The social context for reversing current damage
stands alongside the immediate need to halt environmental degradation.
It is not possible to ensure the survival of the planet without
addressing power structures which are inherently inequitable and
oppressive. Climate change is an issue of social justice: the first
to feel the effects are the most vulnerable, the poor. The neighbours
of the oil refineries are the poor and those whose voices are already
politically marginalised. The people whose lands are destroyed to
lay the oil pipelines have no voice at the international negotiations
to limit use of fossil fuels. Civil society, like our ecosystem,
is not a passive entity. Neither will obligingly accept their own
demise.
Neither switching off the lights, nor blaming the
social and economic conditions under which we live, is wholly adequate
on its own. The scale of action needed to halt, let alone reverse,
climate change tempts me to reach for a road map to the nearest
Welsh hillside, equipped with a couple of joss sticks and a handful
of seed potatoes.
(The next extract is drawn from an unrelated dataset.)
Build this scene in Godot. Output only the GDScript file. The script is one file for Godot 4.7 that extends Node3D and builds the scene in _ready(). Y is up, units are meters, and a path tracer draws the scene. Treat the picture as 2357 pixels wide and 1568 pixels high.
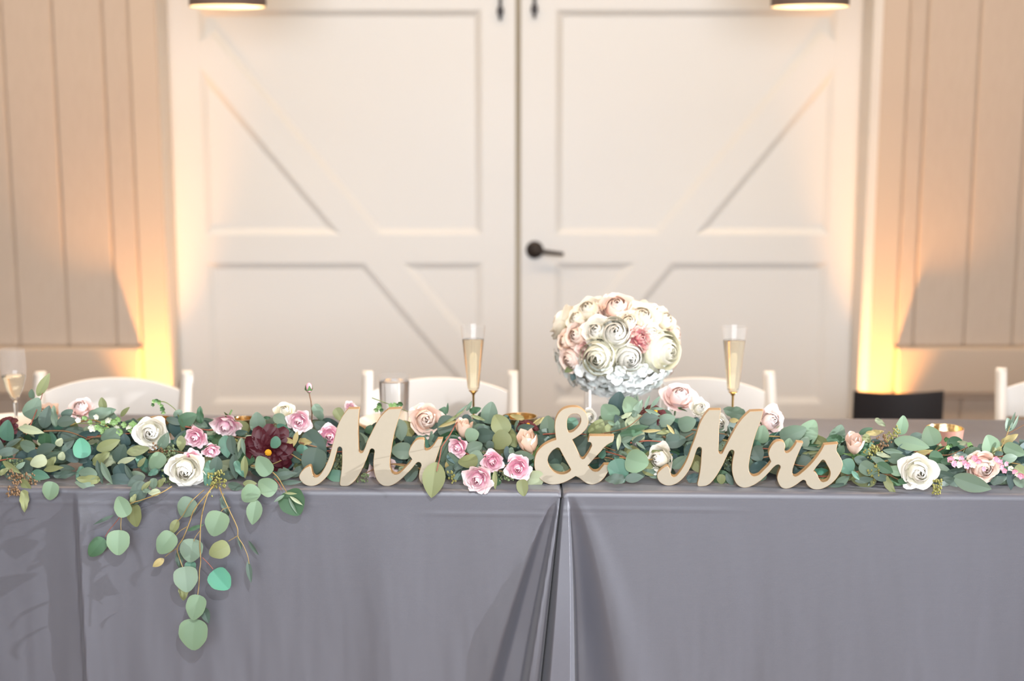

But everything has to start from somewhere and
doing absolutely nothing about the connections between our own lives
and other peoples' cannot be an option.
Climate chaos is not going away, nor are those
who are attempting to change the situations which create it. I don't
know precisely where the often haphazard ideas which came out of
the Rising Tide Tour will go. But I do know that people starting
to reduce their own dependence on fossil fuels; and people coming
up with ideas which are based in their own lives signals the beginning
of broader change. Why is there still a gap between the knowledge
that things are going wrong, and the motivation to act to change
the situation? Why don't those who hold a tentative grip on the
reins of political power begin to engage with the core issues? After
all, social and ecological justice aren't just buzzwords: it's time
to start picking apart what they could really mean.